JDD : Cette défiscalisation tout azimut, n'est-ce-pas un retour à la loi Pons qui a permis certains abus ?
B.GIRARDIN :
Non ! Pour éviter tout dérapage, nous mettons en place un système totalement transparent et donc facilement contrôlable. Et nous excluons les secteurs comme la navigation de croisière qui avait donné lieu à des abus, de même que nous ne défiscalisons pas les secteurs non compatibles avec le droit communautaire. Il s'agit en outre aujourd'hui de cibler des priorités : l'activité touristique, l'hôtellerie, le logement social, les énergies renouvelables. Nous mettons également l'accent sur des petits projets, les petites entreprises et voulons inciter les particuliers d'Outre-mer à investir dans l'économie locale. En fixant le cadre d'une stratégie de développement durable sur quinze ans, nous voulons rétablir un climat de confiance et ce, d'autant plus que tous les trois ans sera établi le bilan de ce qui marche bien ou pas.

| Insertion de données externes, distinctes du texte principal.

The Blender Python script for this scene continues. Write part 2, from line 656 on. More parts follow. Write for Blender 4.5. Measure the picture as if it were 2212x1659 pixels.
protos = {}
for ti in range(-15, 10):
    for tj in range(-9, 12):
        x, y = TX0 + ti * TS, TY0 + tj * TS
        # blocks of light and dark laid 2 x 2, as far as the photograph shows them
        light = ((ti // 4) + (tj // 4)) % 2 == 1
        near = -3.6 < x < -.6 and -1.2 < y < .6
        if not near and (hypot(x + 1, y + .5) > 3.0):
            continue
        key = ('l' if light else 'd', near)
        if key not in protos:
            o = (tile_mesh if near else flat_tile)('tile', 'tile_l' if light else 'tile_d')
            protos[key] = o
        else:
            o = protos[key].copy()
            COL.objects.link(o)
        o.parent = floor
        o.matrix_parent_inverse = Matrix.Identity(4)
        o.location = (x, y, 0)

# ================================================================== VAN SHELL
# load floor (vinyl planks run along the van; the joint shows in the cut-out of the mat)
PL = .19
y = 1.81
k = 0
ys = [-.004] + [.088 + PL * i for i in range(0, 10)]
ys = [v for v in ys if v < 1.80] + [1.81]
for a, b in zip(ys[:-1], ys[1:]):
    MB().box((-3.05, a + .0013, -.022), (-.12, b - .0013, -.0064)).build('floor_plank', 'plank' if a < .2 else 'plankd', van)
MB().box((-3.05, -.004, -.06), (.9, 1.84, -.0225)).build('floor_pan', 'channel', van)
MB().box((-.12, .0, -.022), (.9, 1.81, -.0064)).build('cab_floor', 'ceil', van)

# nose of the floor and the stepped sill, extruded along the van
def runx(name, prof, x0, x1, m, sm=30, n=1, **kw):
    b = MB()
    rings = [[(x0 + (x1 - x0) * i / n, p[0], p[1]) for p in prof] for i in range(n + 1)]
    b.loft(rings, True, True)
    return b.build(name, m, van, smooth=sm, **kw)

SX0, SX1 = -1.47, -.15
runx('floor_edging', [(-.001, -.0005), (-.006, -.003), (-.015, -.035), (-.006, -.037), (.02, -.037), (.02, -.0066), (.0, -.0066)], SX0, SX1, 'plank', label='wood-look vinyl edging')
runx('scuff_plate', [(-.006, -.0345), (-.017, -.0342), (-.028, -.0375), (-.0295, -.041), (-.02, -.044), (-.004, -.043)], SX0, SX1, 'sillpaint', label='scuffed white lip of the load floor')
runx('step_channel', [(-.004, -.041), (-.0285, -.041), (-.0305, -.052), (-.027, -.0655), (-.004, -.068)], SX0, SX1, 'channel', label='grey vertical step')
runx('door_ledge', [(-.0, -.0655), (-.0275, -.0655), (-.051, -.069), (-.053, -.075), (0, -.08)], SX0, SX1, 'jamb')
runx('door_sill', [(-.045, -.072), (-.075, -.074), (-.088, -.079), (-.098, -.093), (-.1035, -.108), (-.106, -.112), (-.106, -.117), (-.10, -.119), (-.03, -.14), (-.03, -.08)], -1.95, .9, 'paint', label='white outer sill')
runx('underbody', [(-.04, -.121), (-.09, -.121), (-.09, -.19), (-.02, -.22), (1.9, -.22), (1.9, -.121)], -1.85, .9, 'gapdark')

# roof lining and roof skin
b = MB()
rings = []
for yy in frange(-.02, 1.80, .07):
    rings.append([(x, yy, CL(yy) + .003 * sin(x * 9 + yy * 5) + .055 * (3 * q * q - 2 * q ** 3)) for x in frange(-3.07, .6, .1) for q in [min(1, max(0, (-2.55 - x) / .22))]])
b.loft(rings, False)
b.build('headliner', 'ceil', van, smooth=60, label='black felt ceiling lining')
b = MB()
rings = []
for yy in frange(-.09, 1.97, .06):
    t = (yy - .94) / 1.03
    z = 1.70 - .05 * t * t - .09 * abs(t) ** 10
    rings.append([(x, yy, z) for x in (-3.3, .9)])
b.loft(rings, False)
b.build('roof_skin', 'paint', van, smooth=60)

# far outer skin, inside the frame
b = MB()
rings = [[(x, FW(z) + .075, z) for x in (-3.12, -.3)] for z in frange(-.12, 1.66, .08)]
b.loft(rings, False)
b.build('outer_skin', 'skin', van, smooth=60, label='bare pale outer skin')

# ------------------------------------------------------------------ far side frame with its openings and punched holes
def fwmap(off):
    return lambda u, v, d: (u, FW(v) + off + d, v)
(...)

Notre objectif prioritaire c'est de créer des emplois pour sortir la jeunesse d'Outre-Mer de la précarité et la faire entrer dans le secteur productif, avec des formations adaptées.
JDD : Jean-Pierre RAFFARIN n'avait pas apprécié lors de son voyage à la Réunion en février dernier, d'avoir été mal accueilli par la population. Vous en veut-il toujours ?
B.GIRARDIN :
Jean-Pierre RAFFARIN a été mieux accueilli à la Réunion que ce qu'il en a été rapporté. Le Premier Ministre, à l'écoute de la population, a remporté dans toutes les communes visitées un vrai succès.
Il est exact que la décentralisation est un sujet sensible à la Réunion après les inquiétudes qu'avait provoquées le projet socialiste de bidépartementalisation en 2001. Mais je crois que tous les Français, et notamment ceux de la Réunion, ont tout à gagner avec la mise en uvre de la décentralisation. Je rappelle en particulier que les droits statutaires des personnels concernés seront préservés.
Par ailleurs, je fais partie d'une équipe gouvernementale soudée autour du Premier Ministre. Jean-Pierre RAFFARIN, en accordant des arbitrages favorables à la loi-programme sur l'Outre-Mer au moment où la conjoncture économique est difficile, montre bien le soutien qu'il apporte à la politique que je conduis sur l'outre-mer.